Comparing gold price to an Index Fund is a delusional construct based on bad data

Lets start off with how inflation is calculated to give a frame of reference.

When calculating CPI, well documented flaws in the calculation methodology compromises the integrity of the data used. Changes in the measurements and values of the basket of goods used to determine pricing has resulted over time in a series of data creep having a cumulative effect of the reported statistics no longer matching with what is observed in reality.



These changes include Geometric Weighting, Hedonic Adjustment, and Substitution.

Substitution is where a government analyst might remove some item such as salmon, and replace it with say, catfish (hat tip to Chris Martenson). The items in the basket are picked at the pleasure of the person(s) determining the basket to reflect reality in prices for everyone.

This can be compared to the way an Index fund reports its view of value.

An Index fund is trying to match the performance value of a basket of items, however cannot ever accurately achieve this task. The fund manager is performing an iterative task where he is selling and buying instruments in a portfolio with the intention of matching a basket of items based on a spreadsheet decided upon by some analyst. The problem is, that as the Index changes, the fund manager must sell from his portfolio and add the new items in the index. The loss/gain on those trades is the delta from the actual Index performance if no trading were taking place. The cumulative effect over time is substantial creep from a base value measurement. The net result is just garbage data if one is trying to compare an investment in an Index Fund versus gold.

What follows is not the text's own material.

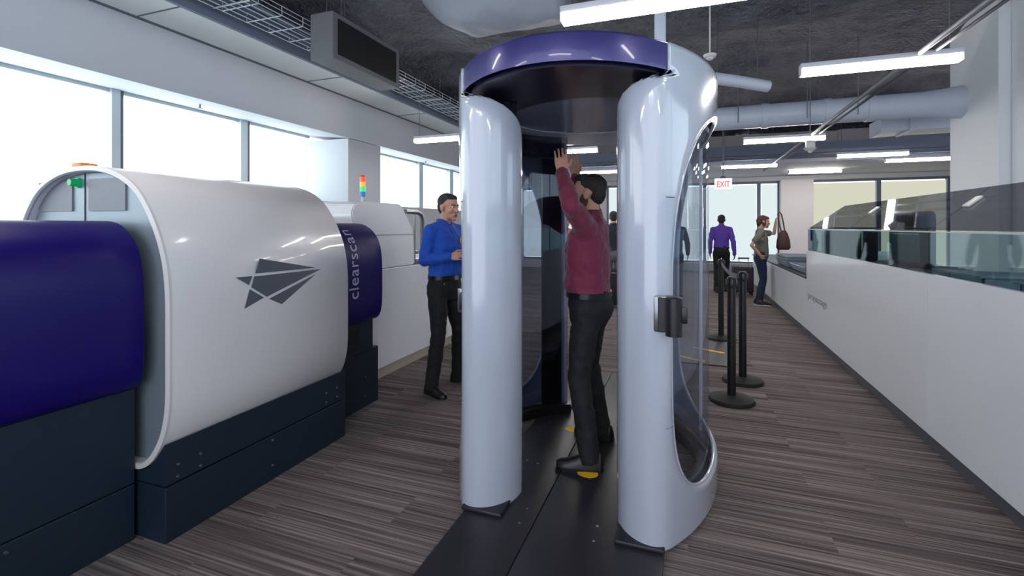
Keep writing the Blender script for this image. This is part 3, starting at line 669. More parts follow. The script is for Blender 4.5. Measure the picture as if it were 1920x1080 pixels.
# ============================================================ QUEUE POSTS
stan = thing('queue_post', 'black retractable-belt queue post nearest the body scanner, with reddish top', 'queue post', (.34, 4.38, 0), 0, 'black queue posts')
def stanchion(t_):
    bm = B(); R = []
    for r, z in ((.178, 0), (.18, .012), (.17, .03), (.10, .045), (.04, .055)): R.append([Vector((r*math.cos(2*PI*i/48), r*math.sin(2*PI*i/48), z)) for i in range(48)])
    loft(bm, R); obj('base', bm, M['blackr'], t_, smooth=True)
    bm = B(); cyl(bm, (0, 0, .05), (0, 0, .93), .034, .034, 28); obj('post', bm, M['black'], t_, smooth=True)
    bm = B(); cyl(bm, (0, 0, .93), (0, 0, 1.02), .036, .036, 28); cyl(bm, (0, 0, 1.02), (0, 0, 1.03), .036, .028, 28)
    for a in (0, 90, 180, 270):
        c, s = math.cos(math.radians(a)), math.sin(math.radians(a)); box(bm, (c*.036-.012, s*.036-.012, .94), (c*.036+.012, s*.036+.012, 1.01), .003)
    obj('belt_head', bm, M['black'], t_, smooth=True)
    bm = B(); cyl(bm, (0, 0, 1.03), (0, 0, 1.033), .026, .026, 24); obj('top_cap', bm, mat('reddish_cap', '#6b3a40', .5), t_)
stanchion(stan)
s2 = dup(stan, (.48, 4.96, 0), 0, 'black queue post holding the end of the belt, second from the body scanner')
s3 = dup(stan, (.40, 6.74, 0), 0, 'black queue post farthest back, at the other end of the stretched belt')
s2r = s3
bm = B(); p0, p1 = Vector((.40, 6.70, .98)), Vector((.48, 5.0, .98))
R = []
for i in range(13):
    q = p0.lerp(p1, i/12); sag = -.05*math.sin(PI*i/12); R.append([q+Vector((-.001, 0, -.025+sag)), q+Vector((.001, 0, -.025+sag)), q+Vector((.001, 0, .025+sag)), q+Vector((-.001, 0, .025+sag))])
loft(bm, R); MW[s3.name] = Matrix.Translation((.40, 6.74, 0)); obj('belt', bm, M['mulld'], s3, world=True)

# dark mat with yellow lines behind the scanner
fm = thing('floor_mat', 'dark floor mat with yellow lines lying beyond the right side of the scanner', 'mat', (0, 5.9, 0))
bm = B(); box(bm, (-.55, 5.42, .002), (.46, 6.6, .012), .003); obj('mat_body', bm, M['matb'], fm, world=True)
for a, b in (((1272, 669), (1322, 680)), ((1300, 653), (1358, 664))):
    pa, pb = [Vector((ray(p[0])[0]*(CH*F/(p[1]-425)), ray(p[0])[1]*(CH*F/(p[1]-425)), .012)) for p in (a, b)]
    d = (pb-pa).normalized(); n = Vector((-d.y, d.x, 0))*.028
    bm = B(); prism(bm, [pa-n, pb-n, pb+n, pa+n], (0, 0, .001)); obj('yellow_line', bm, M['yellow'], fm, world=True)

# ============================================================ CEILING LAMPS
def lamp(x0, y, label, L=1.22, z=2.89, x1=None):
    t_ = thing('ceiling_lamp', label, 'ceiling lamp', (x0+L/2, y, z), 0, 'linear lamps hanging from the ceiling')
    bm = B(); box(bm, (-L/2, -.05, .022), (L/2, .05, .11), .006); box(bm, (-L/2-.004, -.05, 0), (-L/2+.004, .05, .105)); box(bm, (L/2-.004, -.05, 0), (L/2+.004, .05, .105)); obj('housing', bm, M['lamph'], t_)
    bm = B(); box(bm, (-L/2+.005, -.047, 0), (L/2-.005, .047, .0215)); box(bm, (-L/2+.005, -.052, .001), (L/2-.005, -.0505, .06)); obj('diffuser', bm, M['lamp'], t_)
    for s in (-1, 1):
        bm = B(); cyl(bm, (s*(L/2-.08), 0, .09), (s*(L/2-.08), 0, ZD-z+.02), .004, .004, 6); obj('suspension_cable', bm, M['metal'], t_)
    return t_
lamp(-.84, 3.33, 'lamp hanging nearest the camera, above the body scanner header')
lamp(1.01, 5.27, 'large lamp hanging above the inspection counter, left of the right pillar')
lamp(.91, 9.25, 'lamp hanging in front of the silver duct, behind the large lamp over the counter')
lamp(2.93, 11.8, 'lamp hanging between the silver duct and the right pillar, above the yellowish blinds')
lamp(4.15, 12.98, 'lamp whose right end is hidden by the right pillar')
lamp(.78, 13.0, 'lamp hanging directly above the exit sign')
lamp(2.58, 14.9, 'lamp hanging lowest in the picture in front of the back pier')
lamp(-4.41, 7.2, 'lamp hanging left of the body scanner near the window wall')
lamp(-2.85, 9.25, 'upper lamp seen through the scanner doorway above the raised hands')
lamp(-1.95, 7.45, 'lamp seen through the scanner doorway just under its header')
lamp(-2.9, 13.0, 'lower lamp seen through the scanner doorway behind the head of the man in maroon')
lamp(-1.05, 13.0, 'lamp seen through the clear side of the scanner')
for x, y, w_ in ((1.3, 1.3, 'over the near end of the inspection counter'), (-.9, -.8, 'behind the camera over the aisle'), (-3.6, -.8, 'behind the camera over the near blue hood'), (-3.6, 1.3, 'above the near end of the baggage scanner'), (1.6, -.8, 'behind the camera beside the right wall')):
    lamp(x, y, 'lamp hanging '+w_+', outside the picture')

# ============================================================ CEILING SERVICES
def pipe(nm, label, cat, pts, r, m, seg=14, group=None):
    bm = B(); tube(bm, pts, r, seg); return tag(obj(nm, bm, m, smooth=True), label, cat, group)
# big silver duct across the room
dt = thing('air_duct', 'long silver round air duct running across the ceiling into the right pillar', 'air duct', (1, 8.6, 3.22))
bm = B(); cyl(bm, (-2.3, 8.6, 3.22), (3.2, 8.6, 3.22), .185, .185, 36); cyl(bm, (3.2, 8.6, 3.22), (3.64, 8.6, 3.22), .185, .23, 36); obj('duct_tube', bm, M['duct'], dt, world=True, smooth=True)
for x in (-1.2, .3, 1.15, 2.0, 2.55):
    bm = B(); cyl(bm, (x-.05, 8.6, 3.22), (x+.05, 8.6, 3.22), .198, .198, 36); obj('collar', bm, M['duct'], dt, world=True, smooth=True)
for x in (.75, 1.7, 2.35):
    bm = B(); cyl(bm, (x, 8.39, 3.1), (x, 8.39, 4.25), .008, .008, 8); obj('hanger', bm, M['metal'], dt, world=True)
dt = thing('box_duct', 'grey rectangular duct branch under the silver duct beside the right pillar', 'air duct', (3.3, 9.6, 3.1))

bm = B(); prism(bm, [(2.95, 9.4, 2.98), (2.95, 9.4, 3.22), (3.35, 9.4, 3.35), (5.0, 9.4, 3.35), (5.0, 9.4, 3.0), (3.35, 9.4, 3.0)], (0, .55, 0)); obj('duct_body', bm, M['duct'], dt, world=True)
bm = B(); box(bm, (3.33, 9.38, 2.98), (3.37, 9.97, 3.37)); obj('flange', bm, M['duct'], dt, world=True)
fd_ = thing('flexible_duct', 'short silver flexible duct poking out behind the top right of the body scanner', 'air duct', ony(1380, 152, 6.8))
bm = B(); tube(bm, [ony(1310, 143, 6.5), ony(1380, 152, 6.8), ony(1440, 162, 7.0)], .075, 20); obj('duct_sleeve', bm, M['duct'], fd_, world=True, smooth=True)
for q in (ony(1345, 148, 6.65), ony(1420, 158, 6.93)):
    bm = B(); cyl(bm, q, (q.x, q.y, 4.5), .006, .006, 8); obj('hanger_wire', bm, M['metal'], fd_, world=True)
pipe('conduit', 'long grey conduit running diagonally past the large lamp to the back of the room', 'conduit', [(1.92, .5, 2.99), (1.92, 5, 2.985), (1.92, 14.5, 2.96)], .022, M['pipe'], group='grey conduits')
pipe('conduit', 'second thinner conduit beside the diagonal one at the upper right', 'conduit', [(2.04, .5, 3.0), (2.04, 12.5, 2.985)], .014, M['pipe'], group='grey conduits')
pipe('sprinkler_pipe', 'thin grey sprinkler pipe crossing high above the body scanner to the right', 'pipe', [(-.05, 5.2, 3.72), (3.7, 5.0, 3.72)], .016, M['pipe'])
pipe('sprinkler_pipe', 'thin grey pipe crossing near the back wall under the ceiling', 'pipe', [(-3.5, 12.2, 3.05), (6.5, 12.2, 3.05)], .03, M['pipe'])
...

The second problem with trying to measure gold performance versus an Index Fund, is that the index itself is composed of a basket of arbitrarily decided items, it is not measuring a single item such as the USD gold price. Therefore, using it to compare performance with gold is an “apples to oranges” comparison. The comparison that is almost always used (I have never seen otherwise) focuses on USD / Gold as the trading pair. To be a fair comparison, the Index Fund performance, which we already know is questionable data for this purpose, should be compared to an Index of Gold in various currencies. The numbers used would have to be gold across a basket of currencies, and the “Gold Index” would have to allow for substitution of various currency pairs in the trading basket based on the whims of the Index Manager.

So for example, in 2014 I might drop USD/Gold from the basket and add EURO/Gold – this would clearly give a different performance value, and the cumulative effect so much more pronounced.



Comparing the USD gold price to an Index Fund is therefore disingenuous at worst, and naïve at best.